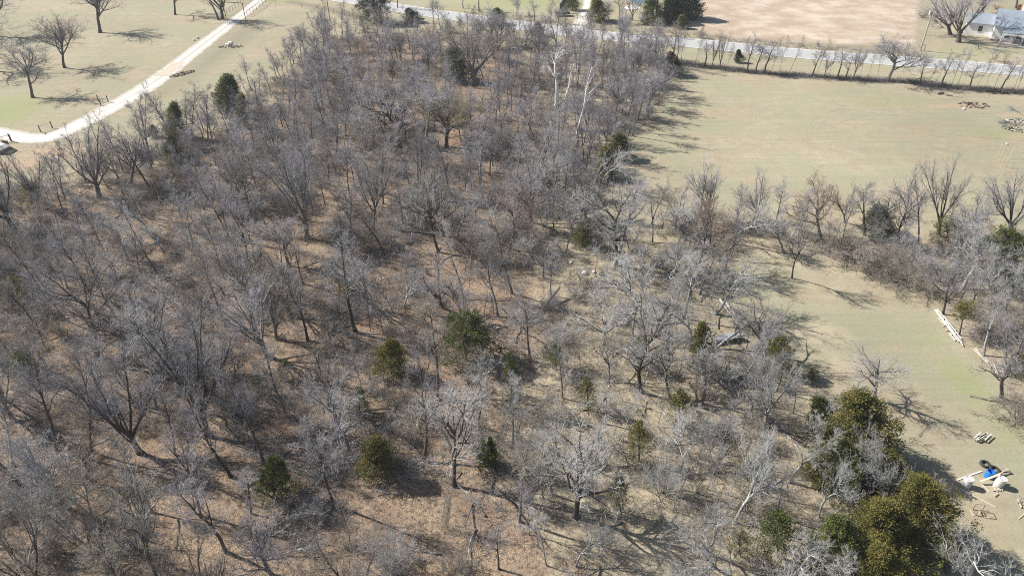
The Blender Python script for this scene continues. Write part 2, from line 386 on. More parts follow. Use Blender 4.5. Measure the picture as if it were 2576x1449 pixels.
# gravel drive: white limestone with two bright wheel tracks
m, t, b = new_mat('white_gravel', 0.95, 0.05)
uvn = N(t, 'ShaderNodeUVMap').outputs[0]; sep = N(t, 'ShaderNodeSeparateXYZ'); t.links.new(uvn, sep.inputs[0])
pos = N(t, 'ShaderNodeNewGeometry').outputs['Position']
au = math_(t, 'ABSOLUTE', sep.outputs[0])
n1, n2 = noise(t, 0.8, 5, 0.65, pos), noise(t, 6, 4, 0.7, pos)
grv = mix(t, n2, (0.47, 0.45, 0.415), (0.68, 0.66, 0.62))
far = ramp(t, math_(t, 'MULTIPLY', sep.outputs[1], 0.01), [(0.25, (0.0, 0.0, 0.0)), (0.6, (1, 1, 1))])
mid = math_(t, 'MULTIPLY', ramp(t, math_(t, 'ADD', au, math_(t, 'MULTIPLY', n1, 0.12)), [(0.10, (1, 1, 1)), (0.26, (0, 0, 0))]), far)
c = mix(t, math_(t, 'MULTIPLY', mid, 0.6), grv, (0.33, 0.31, 0.24))
edg = ramp(t, math_(t, 'ADD', au, math_(t, 'MULTIPLY', math_(t, 'SUBTRACT', n1, 0.5), 0.9)), [(0.50, (0, 0, 0)), (1.0, (1, 1, 1))])
c = mix(t, edg, c, (0.38, 0.34, 0.26))
t.links.new(c, b.inputs['Base Color']); bump(t, b, n2, 0.6, 0.03)
M['gravel'] = m
DRIVE = gp([(-260, 322), (-100, 325), (0, 335), (60, 347), (115, 348), (165, 331), (205, 311), (270, 277), (365, 222), (435, 172), (500, 121), (584, 57), (618, 32), (650, 4), (680, -22), (720, -60)])
strip('gravel_drive', DRIVE, 2.0, 0.02, M['gravel'], 0.12, widths=[1.8, 1.9, 2.2, 2.4, 2.1, 1.9, 1.8, 1.75, 1.7, 1.7])
m2, t, b = new_mat('tan_gravel_patch', 0.95, 0.05)
pos = N(t, 'ShaderNodeNewGeometry').outputs['Position']
t.links.new(mix(t, noise(t, 1.2, 5, 0.65, pos), (0.44, 0.36, 0.28), (0.58, 0.52, 0.44)), b.inputs['Base Color']); M['tan'] = m2
strip('dirt_patch', gp([(404, 192), (420, 181), (438, 169), (452, 158)]), 1.3, 0.035, M['tan'], 0.25, 0.5)

# highway: sun-bleached asphalt with shoulders and a centre line
m, t, b = new_mat('bleached_asphalt', 0.9, 0.15)
uvn = N(t, 'ShaderNodeUVMap').outputs[0]; sep = N(t, 'ShaderNodeSeparateXYZ'); t.links.new(uvn, sep.inputs[0])
pos = N(t, 'ShaderNodeNewGeometry').outputs['Position']; au = math_(t, 'ABSOLUTE', sep.outputs[0])
sc_ = N(t, 'ShaderNodeMapping'); sc_.inputs['Scale'].default_value = (0.15, 1.3, 1); t.links.new(pos, sc_.inputs['Vector'])
c = mix(t, noise(t, 1.2, 6, 0.7, sc_.outputs[0]), (0.33, 0.335, 0.34), (0.48, 0.48, 0.48))
whl = ramp(t, au, [(0.2, (0, 0, 0)), (0.34, (1, 1, 1)), (0.5, (0, 0, 0)), (0.62, (0, 0, 0)), (0.75, (1, 1, 1)), (0.86, (0, 0, 0))])
c = mix(t, math_(t, 'MULTIPLY', whl, 0.35), c, (0.33, 0.33, 0.335))
c = mix(t, ramp(t, au, [(0.86, (0, 0, 0)), (0.93, (1, 1, 1))]), c, (0.60, 0.58, 0.54))
t.links.new(c, b.inputs['Base Color']); M['asphalt'] = m
ROAD = gp([(560, -62), (700, -30), (830, -8), (905, 4), (1000, 21), (1100, 36), (1200, 50), (1320, 66), (1480, 87), (1640, 101), (1800, 115), (2000, 135), (2200, 150), (2400, 165), (2576, 180), (2800, 200), (3100, 222)])
strip('highway', ROAD, 3.5, 0.05, M['asphalt'], 0.05, 1.5)
M['yellow_line'] = plain('faded_yellow_line', (0.50, 0.45, 0.30), 0.8, 0.15)
strip('centre_line', ROAD, 0.07, 0.064, M['yellow_line'], 0, 1.5, cols=(-1, 1))
strip('farm_lane', gp([(1480, -20), (1478, 5), (1472, 30), (1462, 52), (1452, 75)]), 1.4, 0.03, M['gravel'], 0.15, 0.8, widths=[1.0, 1.1, 1.4, 2.0])
mp, t, b = new_mat('pond_water', 0.08, 0.5); b.inputs['Base Color'].default_value = (0.05, 0.13, 0.16, 1)
pos = N(t, 'ShaderNodeNewGeometry').outputs['Position']; bump(t, b, noise(t, 2.0, 3, 0.6, pos), 0.15, 0.05)
P = [G(1611 + 26 * math.cos(a), 2 + 8.5 * math.sin(a) - (3 if math.sin(a) < 0 else 0), 0.02) for a in np.linspace(0, 2 * math.pi, 24, endpoint=False)]
mbw = MB(); mbw.add(P, [tuple(range(24))]); tag(mbw.build('pond', mp), kind='structure')
P = [G(1590 + 19 * math.cos(a) * (1 + 0.2 * math.sin(3 * a)), 19 + 6 * math.sin(a), 0.02) for a in np.linspace(0, 2 * math.pi, 20, endpoint=False)]
mbw = MB(); mbw.add(P, [tuple(range(20))]); tag(mbw.build('sand_bank', M['stone']), kind='structure')

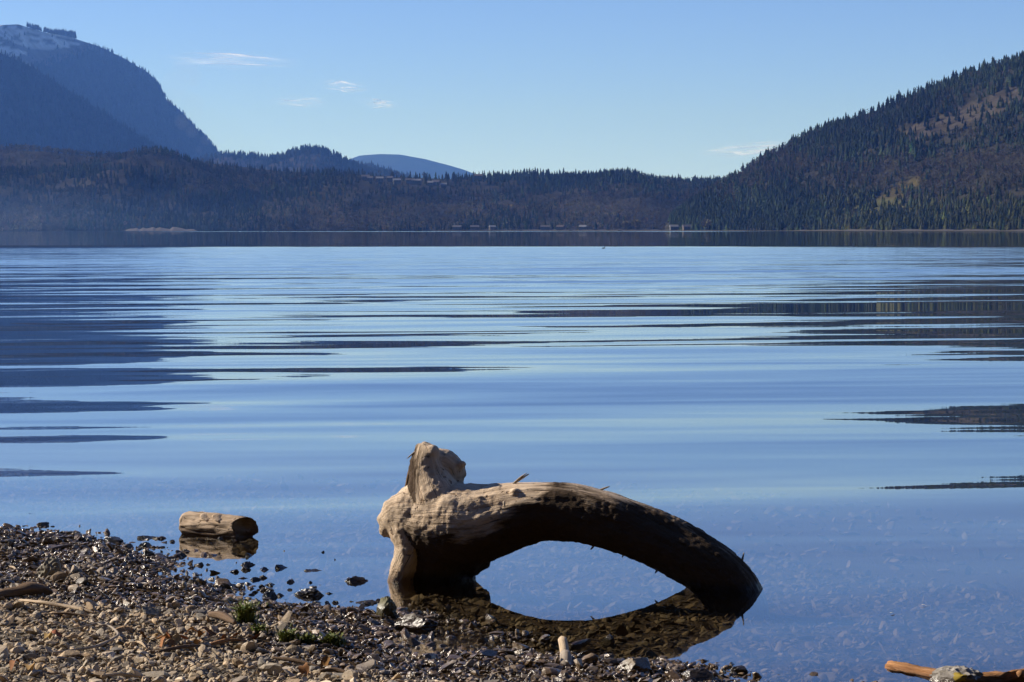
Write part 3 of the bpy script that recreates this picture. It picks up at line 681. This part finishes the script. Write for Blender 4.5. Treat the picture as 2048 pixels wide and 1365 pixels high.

------------

> [What to produce]
Repeat the data exactly in full, omitting its pictures.

> [Solved exercise]
The Blender Python script for this scene continues. Write part 2, from line 386 on. More parts follow. Use Blender 4.5. Measure the picture as if it were 2576x1449 pixels.
# gravel drive: white limestone with two bright wheel tracks
m, t, b = new_mat('white_gravel', 0.95, 0.05)
uvn = N(t, 'ShaderNodeUVMap').outputs[0]; sep = N(t, 'ShaderNodeSeparateXYZ'); t.links.new(uvn, sep.inputs[0])
pos = N(t, 'ShaderNodeNewGeometry').outputs['Position']
au = math_(t, 'ABSOLUTE', sep.outputs[0])
n1, n2 = noise(t, 0.8, 5, 0.65, pos), noise(t, 6, 4, 0.7, pos)
grv = mix(t, n2, (0.47, 0.45, 0.415), (0.68, 0.66, 0.62))
far = ramp(t, math_(t, 'MULTIPLY', sep.outputs[1], 0.01), [(0.25, (0.0, 0.0, 0.0)), (0.6, (1, 1, 1))])
mid = math_(t, 'MULTIPLY', ramp(t, math_(t, 'ADD', au, math_(t, 'MULTIPLY', n1, 0.12)), [(0.10, (1, 1, 1)), (0.26, (0, 0, 0))]), far)
c = mix(t, math_(t, 'MULTIPLY', mid, 0.6), grv, (0.33, 0.31, 0.24))
edg = ramp(t, math_(t, 'ADD', au, math_(t, 'MULTIPLY', math_(t, 'SUBTRACT', n1, 0.5), 0.9)), [(0.50, (0, 0, 0)), (1.0, (1, 1, 1))])
c = mix(t, edg, c, (0.38, 0.34, 0.26))
t.links.new(c, b.inputs['Base Color']); bump(t, b, n2, 0.6, 0.03)
M['gravel'] = m
DRIVE = gp([(-260, 322), (-100, 325), (0, 335), (60, 347), (115, 348), (165, 331), (205, 311), (270, 277), (365, 222), (435, 172), (500, 121), (584, 57), (618, 32), (650, 4), (680, -22), (720, -60)])
strip('gravel_drive', DRIVE, 2.0, 0.02, M['gravel'], 0.12, widths=[1.8, 1.9, 2.2, 2.4, 2.1, 1.9, 1.8, 1.75, 1.7, 1.7])
m2, t, b = new_mat('tan_gravel_patch', 0.95, 0.05)
pos = N(t, 'ShaderNodeNewGeometry').outputs['Position']
t.links.new(mix(t, noise(t, 1.2, 5, 0.65, pos), (0.44, 0.36, 0.28), (0.58, 0.52, 0.44)), b.inputs['Base Color']); M['tan'] = m2
strip('dirt_patch', gp([(404, 192), (420, 181), (438, 169), (452, 158)]), 1.3, 0.035, M['tan'], 0.25, 0.5)

# highway: sun-bleached asphalt with shoulders and a centre line
m, t, b = new_mat('bleached_asphalt', 0.9, 0.15)
uvn = N(t, 'ShaderNodeUVMap').outputs[0]; sep = N(t, 'ShaderNodeSeparateXYZ'); t.links.new(uvn, sep.inputs[0])
pos = N(t, 'ShaderNodeNewGeometry').outputs['Position']; au = math_(t, 'ABSOLUTE', sep.outputs[0])
sc_ = N(t, 'ShaderNodeMapping'); sc_.inputs['Scale'].default_value = (0.15, 1.3, 1); t.links.new(pos, sc_.inputs['Vector'])
c = mix(t, noise(t, 1.2, 6, 0.7, sc_.outputs[0]), (0.33, 0.335, 0.34), (0.48, 0.48, 0.48))
whl = ramp(t, au, [(0.2, (0, 0, 0)), (0.34, (1, 1, 1)), (0.5, (0, 0, 0)), (0.62, (0, 0, 0)), (0.75, (1, 1, 1)), (0.86, (0, 0, 0))])
c = mix(t, math_(t, 'MULTIPLY', whl, 0.35), c, (0.33, 0.33, 0.335))
c = mix(t, ramp(t, au, [(0.86, (0, 0, 0)), (0.93, (1, 1, 1))]), c, (0.60, 0.58, 0.54))
t.links.new(c, b.inputs['Base Color']); M['asphalt'] = m
ROAD = gp([(560, -62), (700, -30), (830, -8), (905, 4), (1000, 21), (1100, 36), (1200, 50), (1320, 66), (1480, 87), (1640, 101), (1800, 115), (2000, 135), (2200, 150), (2400, 165), (2576, 180), (2800, 200), (3100, 222)])
strip('highway', ROAD, 3.5, 0.05, M['asphalt'], 0.05, 1.5)
M['yellow_line'] = plain('faded_yellow_line', (0.50, 0.45, 0.30), 0.8, 0.15)
strip('centre_line', ROAD, 0.07, 0.064, M['yellow_line'], 0, 1.5, cols=(-1, 1))
strip('farm_lane', gp([(1480, -20), (1478, 5), (1472, 30), (1462, 52), (1452, 75)]), 1.4, 0.03, M['gravel'], 0.15, 0.8, widths=[1.0, 1.1, 1.4, 2.0])
mp, t, b = new_mat('pond_water', 0.08, 0.5); b.inputs['Base Color'].default_value = (0.05, 0.13, 0.16, 1)
pos = N(t, 'ShaderNodeNewGeometry').outputs['Position']; bump(t, b, noise(t, 2.0, 3, 0.6, pos), 0.15, 0.05)
P = [G(1611 + 26 * math.cos(a), 2 + 8.5 * math.sin(a) - (3 if math.sin(a) < 0 else 0), 0.02) for a in np.linspace(0, 2 * math.pi, 24, endpoint=False)]
mbw = MB(); mbw.add(P, [tuple(range(24))]); tag(mbw.build('pond', mp), kind='structure')
P = [G(1590 + 19 * math.cos(a) * (1 + 0.2 * math.sin(3 * a)), 19 + 6 * math.sin(a), 0.02) for a in np.linspace(0, 2 * math.pi, 20, endpoint=False)]
mbw = MB(); mbw.add(P, [tuple(range(20))]); tag(mbw.build('sand_bank', M['stone']), kind='structure')

Write part 3 of the bpy script that recreates this picture. It picks up at line 681. This part finishes the script. Write for Blender 4.5. Treat the picture as 2048 pixels wide and 1365 pixels high.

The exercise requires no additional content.